LESSON FOR AUGUST 10, 1958

Justice in Government

GOLDEN TEXT: “The God of Israel said, the Rock of Israel spoke to me, He that ruleth over men must be just, ruling in the fear of God. And he shall be as the light of the morning, when the sun riseth, even a morning without clouds; as the tender grass springing out of the earth by clear shining after rain.” —II Samuel 23:3,4

DEUTERONOMY 16:18-20; AMOS 5:12-15

THE words of our Golden Text were spoken by David, and they refer to the instructions which the Lord gave to him concerning his rulership over the nation of Israel. The government over which David was anointed to be head, or king, was typical of the kingdom of Christ, and therefore it was spoken of as the “throne of the Lord.”—I Chron. 29:23

It was important that the principles which were to prevail in this typical kingdom of the Lord should reflect the justice of God’s own rulership, of which we read, “Justice and judgment are the habitation of thy throne: mercy and truth shall go before thy face.”—Ps. 89:14

David himself, with some exceptions, ruled Israel justly. But this was not true of all his successors, although there were a number of noble kings of the davidic line. However, the pattern established by the Lord was one of justice and righteousness, and these ideal principles of government will actually prevail in the kingdom of Christ of which the throne of David was a type. Concerning this we read, “Of the increase of his [Christ’s] government and peace there shall be no end, upon the throne of David, and upon his kingdom, to order it, and to establish it with judgment and with justice from henceforth even forever. The zeal of the Lord of hosts will perform this.”—Isa: 9:7

Centuries before Israel became a kingdom, through Moses the Lord gave instructions concerning the importance of justice in overseeing the affairs of the people. Moses ‘said, “Judges and officers shalt thou make in all thy gates, … and they shall judge the people with just judgment. Thou shalt not wrest judgment; thou shalt not respect persons, neither take a gift: for a gift doth blind the eyes of the wise, and pervert the words of the righteous.”—Deut. 16:18,19

Hundreds of years later the Lord said to the people of the ten-tribe kingdom of Israel, “I know your manifold transgressions and your mighty sins: they afflict the just, they take a bribe, and turn aside the poor in the gate from their right.”—Amos 5:12

Thus it was that in matters of government as well as along other lines, in his dealings with Israel God demonstrated that fallen man, left to his own devices, would not adhere to his laws of justice and righteousness. It would have been the same with any other nation. The only way that divine righteousness can be established in the earth is through the kingdom of the Messiah, the antitypical David.

ROMANS 13:1-7

THE typical kingdom of Israel ceased to function in 606 B.C., when Zedekiah was overthrown and the nation was taken captive to Babylon by King Nebuchadnezzar. It was then that the Prophet Daniel, one of the Hebrew captives in Babylon, said to Nebuchadnezzar, “Thou, O king, art a king of kings: for the God of heaven hath given thee a kingdom, power, and strength, and glory. And wheresoever the children of men dwell, the beasts of the field and the fowls of the heaven hath he given into thine hand, and hath made thee ruler over them all.”—Dan. 2:37,38

This grant of civil authority was given by God to Nebuchadnezzar as king of Babylon. Verses 39-43 reveal that this arrangement was to be passed on to three other “kingdoms” or empires. History reveals these to be Medo-Persia, Greece, and Rome. Rome was ruling when, as in our lesson, Paul wrote, “The powers that be are ordained of God.” Later this was true of the divisions of the Roman Empire.

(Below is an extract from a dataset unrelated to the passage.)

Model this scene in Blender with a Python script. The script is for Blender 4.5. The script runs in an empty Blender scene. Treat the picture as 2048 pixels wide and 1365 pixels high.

It does not mean that God sanctioned and blessed all that these governments did. The thought is, rather, that God permitted them to rule during the interim between the overthrow of his typical kingdom and the full establishment of the antitypical, or messianic kingdom. Their chief function from God’s standpoint has been to maintain sufficient law and order to permit the spread of the Gospel, that through its drawing and transforming power a “people for his name” might be taken out of the world and prepared to live and reign with Christ.—Acts 15:14-17

Exhorting that prayers be offered for “kings, and for all that are in authority.” Paul gives as the reason. “That ye may lead a quiet and peaceable life in all godliness and honesty.”—I Tim. 2:1,2

QUESTIONS

To whom was our Golden Text addressed?

What place did Israel’s kingdom have in the plan of God?

What did Paul mean when he wrote, “The powers that be are ordained of God”?